No começo dos anos 1990, Kleber Cavalcante Gomes, nome de batismo de Criolo, queria curtir um show do Racionais MC’s no Gigantinho, no Grajaú, zona sul de São Paulo, onde cresceu. Sem dinheiro, o adolescente que se tornaria na última década um dos principais nomes da música brasileira não conseguiu entrar na quadra de futebol de salão onde o grupo liderado por Mano Brown se apresentou. Escutou os versos de Capítulo 4, Versículo 3 e Diário de um Detento, do disco Sobrevivendo no Inferno, de 1997, na rua.
– Foi muito marcante. Depois, assisti a um outro show no ponto final do Grajaú, tinha um mar de gente. Lembro também de um no Vale do Anhangabaú – recorda Criolo, hoje com 42 anos, antes de dissertar sobre o significado daquelas apresentações: – Ficou a ideia de ser possível jogar ideias no mundo. Nos anos 1970 e 1980, a gente meio que tinha sido criado para baixar a cabeça e falar “senhor, obrigado por essa oportunidade aqui” e fazer de tudo para não perder um subemprego. Ali foi muito forte. Entendi que somos capazes de subir no palco, fazer algo diferente, que a vida não se resume só em baixar a cabeça para o patrão e aguentar humilhação.
Passados quase 30 anos daqueles shows, Criolo agora divide o palco com o ídolo. Ele e Mano Brown se apresentam nesta sexta-feira (10) à noite no Pepsi On Stage, em Porto Alegre, em turnê que já passou por Belo Horizonte, São Paulo e Rio de Janeiro:
– É uma felicidade muito grande, e um desafio também, porque você está ao lado de um dos principais nomes da música do Brasil. Venho da zona sul de São Paulo, ele vem lá do fundão do Capão (Redondo, também zona sul da capital paulista), eu do fundão do Grajaú, os extremos das periferias. Então tem muita história. E, quando a gente sobe no palco, é uma coisa que eu nem sei te explicar. Tem sido emocionante.
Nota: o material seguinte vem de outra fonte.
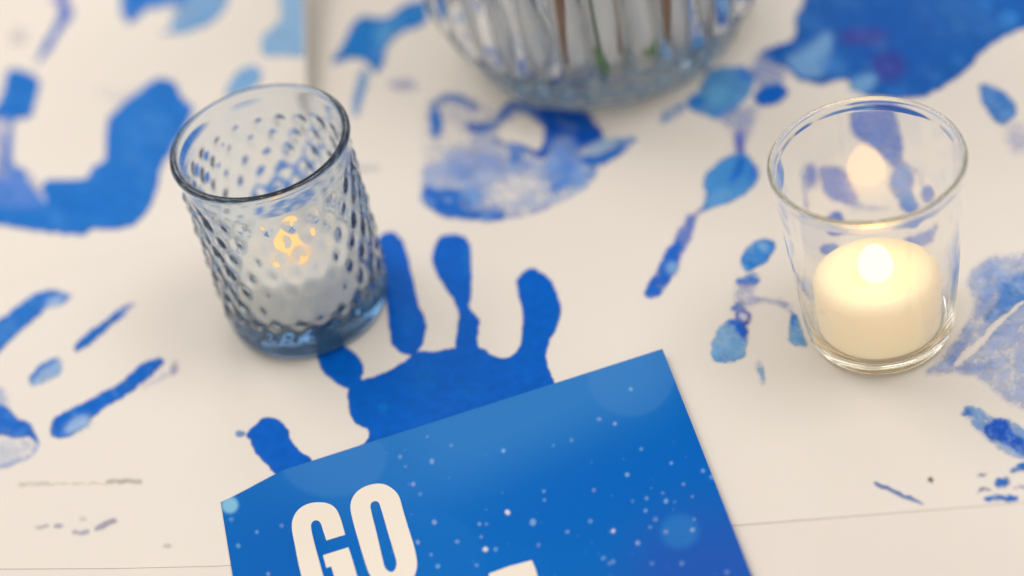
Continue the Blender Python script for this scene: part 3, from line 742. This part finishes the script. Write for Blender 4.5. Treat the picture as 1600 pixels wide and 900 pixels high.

O show representa o encontro de duas gerações do rap brasileiro. Enquanto os Racionais reinaram no final da década de 1990 e começo dos anos 2000 com letras contundentes, sobretudo contra a opressão aos negros que vivem nas periferias, Criolo, ao lado de Emicida, representa a consolidação do gênero no país a partir de 2010, tendo como um dos marcos o lançamento do disco Nó na Orelha, de 2011. Mano Brown discorre sobre a diferença entre os dois momentos do estilo musical:
– O Criolo é um cara totalmente pacífico, de linguagem mais leve, mais agregador. É de convívio fácil, manja de som, sabe o que quer. O som dele é pós-internet. E o meu rap é mais cortante, quem não ama odeia. Muitas das músicas que canto representam um retrato fiel da época – afirma o líder dos Racionais, que, aos 48 anos, se mostra irritado com muitos fãs do grupo. – Algumas pessoas têm saudade porque era a lembrança afetiva delas, da adolescência. Entendo que o pessoal que gosta daquelas músicas parece que quer tudo de novo, do mesmo jeito, sem mudar nada. E, para mim, isso não é tão bom, porque minha mente continua funcionando. O mundo mudou. Agora, se a sociedade está precisando ouvir aqueles raps, significa que, de alguma forma, ela regrediu. Não é bom quando músicas antigas continuam fazendo sentido. Já era para aqueles assuntos terem sido superados.
O encontro entre aquele passado, representado neste show por Brown – e que ainda diz muito sobre os dias atuais –, e o som do presente, simbolizado por Criolo, está marcado para as 23h30min. Antes, às 22h, o Rafuagi, de Esteio, se apresenta no Pepsi On Stage. Vale chegar mais cedo e escutar também o que tem a dizer o principal grupo de rap do Estado.
CRIOLO E MANO BROWN
Sexta-feira (10), às 23h30min.
Abertura: DJ Dick Jay (20h) e Rafuagi (22h).
Pepsi On Stage (Av. Severo Dullius, 1995, Anchieta), em Porto Alegre.
Classificação etária: 16 anos.
Ingressos: de R$ 40 (com doação de 1kg de alimento não perecível) a R$ 85. Ponto de venda: Pier X, no shopping Iguatemi. Online: livepass.com.br (com taxa.)